M. Marcel Deneux. - En Allemagne, l'industrialisation et la capacité exportatrice de l'industrie sont une préoccupation de l'ensemble des milieux de la société. Christian Bataille et moi-même avions effectué, pour l'office parlementaire d'évaluation des choix scientifiques et technologiques, un déplacement en Allemagne. À cette occasion, nous avions visité six Länder dont le Bade-Wurtemberg. La ville de Stuttgart est dirigée par un écologiste. Or, la banque régionale du Bade-Wurtemberg, à laquelle le Land participe, soutient le développement de Mercedes. La politique des Verts allemands n'est donc pas opposée au développement des voitures que Francis Grignon a évoquées. Elles font partie du prestige industriel du pays et de sa capacité d'exportation de produits à forte valeur ajoutée. La dominante économique surpasse les dominantes écologiques quand cela est estimé nécessaire.

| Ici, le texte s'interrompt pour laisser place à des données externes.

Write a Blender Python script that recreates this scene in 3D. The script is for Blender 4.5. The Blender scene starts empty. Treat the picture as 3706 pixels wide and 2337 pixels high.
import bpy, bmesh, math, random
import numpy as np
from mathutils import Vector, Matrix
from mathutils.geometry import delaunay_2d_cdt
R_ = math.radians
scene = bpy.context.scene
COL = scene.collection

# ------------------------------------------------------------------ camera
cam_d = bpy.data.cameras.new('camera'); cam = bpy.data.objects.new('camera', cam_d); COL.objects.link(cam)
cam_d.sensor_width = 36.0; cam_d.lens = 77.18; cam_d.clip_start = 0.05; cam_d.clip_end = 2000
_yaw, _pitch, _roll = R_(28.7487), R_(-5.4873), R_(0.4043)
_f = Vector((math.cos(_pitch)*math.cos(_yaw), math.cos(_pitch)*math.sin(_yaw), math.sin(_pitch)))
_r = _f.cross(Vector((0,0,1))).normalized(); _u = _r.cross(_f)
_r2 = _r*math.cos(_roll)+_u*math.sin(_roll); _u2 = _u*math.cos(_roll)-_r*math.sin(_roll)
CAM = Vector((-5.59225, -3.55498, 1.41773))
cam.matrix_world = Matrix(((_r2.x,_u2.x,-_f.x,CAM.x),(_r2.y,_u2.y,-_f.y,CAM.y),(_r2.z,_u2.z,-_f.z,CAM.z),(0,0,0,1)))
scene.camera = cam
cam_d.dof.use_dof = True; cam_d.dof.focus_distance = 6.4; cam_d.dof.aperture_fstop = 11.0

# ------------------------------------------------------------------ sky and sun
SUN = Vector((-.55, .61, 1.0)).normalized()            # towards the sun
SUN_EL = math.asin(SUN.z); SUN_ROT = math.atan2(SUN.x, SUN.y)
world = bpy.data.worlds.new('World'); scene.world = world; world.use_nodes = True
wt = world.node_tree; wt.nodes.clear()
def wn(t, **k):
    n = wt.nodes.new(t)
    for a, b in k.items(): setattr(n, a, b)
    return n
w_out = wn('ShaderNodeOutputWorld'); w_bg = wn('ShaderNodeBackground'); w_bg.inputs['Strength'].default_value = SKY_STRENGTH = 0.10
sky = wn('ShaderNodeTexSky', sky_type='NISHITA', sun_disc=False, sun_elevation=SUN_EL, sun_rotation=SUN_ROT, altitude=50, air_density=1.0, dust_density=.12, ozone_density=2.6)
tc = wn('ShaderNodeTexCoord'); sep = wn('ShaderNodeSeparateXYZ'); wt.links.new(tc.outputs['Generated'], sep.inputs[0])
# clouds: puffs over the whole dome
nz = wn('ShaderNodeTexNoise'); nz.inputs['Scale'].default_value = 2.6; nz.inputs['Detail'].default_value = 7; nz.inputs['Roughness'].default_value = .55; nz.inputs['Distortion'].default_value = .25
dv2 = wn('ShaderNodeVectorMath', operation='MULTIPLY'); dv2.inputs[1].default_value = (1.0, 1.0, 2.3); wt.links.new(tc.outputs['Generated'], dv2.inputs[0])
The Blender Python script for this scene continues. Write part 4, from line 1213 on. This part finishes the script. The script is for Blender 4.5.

Concernant la relation à la Russie, un pipeline traverse la Baltique. La compagnie qui le gère est dirigée par un ancien chancelier allemand... Pour le gaz, l'Allemagne est totalement approvisionnée par Gazprom.

Sur la question de l'hydrogène, sera présenté cet après-midi à l'office parlementaire d'évaluation des choix scientifiques et technologiques le rapport de Laurent Kalinowski et Jean-Marc Pastor. Beaucoup de pays envisagent d'utiliser cette source d'énergie.

Je me suis entretenu hier avec Bernard Decomps, docteur en physique qui a dirigé l'école normale supérieure de Cachan. Selon lui, nous pouvons aujourd'hui réduire la consommation électrique grâce à des techniques de fractionnement de l'approvisionnement. En coupant le courant deux dixièmes de seconde par seconde, la consommation électrique est réduite de 20 % sans nuire aux appareils concernés. Cette technique est bien maîtrisée en laboratoire et sera diffusée. Sur l'hydrogène, nous sommes loin de déboucher. Nous ne faisons pas de gaz naturel en France car nous appliquons le principe de précaution.

Mme Laurence Rossignol. - Le principe de précaution a dix ans. L'opposition au gaz naturel est bien plus ancienne. Il ne faut pas incriminer le principe de précaution pour ce qui date de Mathusalem !

M. Marcel Deneux. - J'en profite pour rappeler que le principe de précaution ne figure pas dans la Constitution mais dans son Préambule.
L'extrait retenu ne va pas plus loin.